How long did it take for you to draft this script, the first draft?

The first draft, 40 days.

How long did it take you to polish it up?

4 years.

I was going to say, this is not a 40-day script.

No, but I was just, full head of steam so passionate about it. Got a chance to talk with the author a lot.

Is that helpful for you to talk to the author as to their original intent and what they see?

Oh, sure.  I am, maybe at the frustration of the studios, I am first responsible to that author’s message and to their material. I don’t ever want to betray them in whatever it is, be it the spirit of their project if not the letter of it. So, having a good relationship with Josh on this was vital.
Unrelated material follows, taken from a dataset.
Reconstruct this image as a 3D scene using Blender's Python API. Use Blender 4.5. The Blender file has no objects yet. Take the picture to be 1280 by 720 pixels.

I’ve got to ask you about writing for “Boy” and “Girl”. It’s never easy writing for children. It’s even more difficult, I imagine, writing for children who spend much of their appearance blindfolded and who have not had the chance to interact and really develop verbal skills with other people. How did you go about creating the empathy that we feel for them?

Well, in the script I gave them a home-brewed special language that’s sort of a Morse Code they can learn from each other that they do it by touch. So that when they are close they just do this [demonstrating a two finger tapping] and they tell each other something. So, that helped me into the insight of the world of these two and it allowed me to grow out their characters a little bit more from just a single communication style. I gravitate towards interesting languages.

What did you take away from this one, what did you learn with crafting this script? I know what all you took away from “Arrival”  and how close that was to your heart with language and your dad. So I’m curious what did you take from this one that you’ll now take forward?

I think it’s that if anyone is gonna save the world it’s women.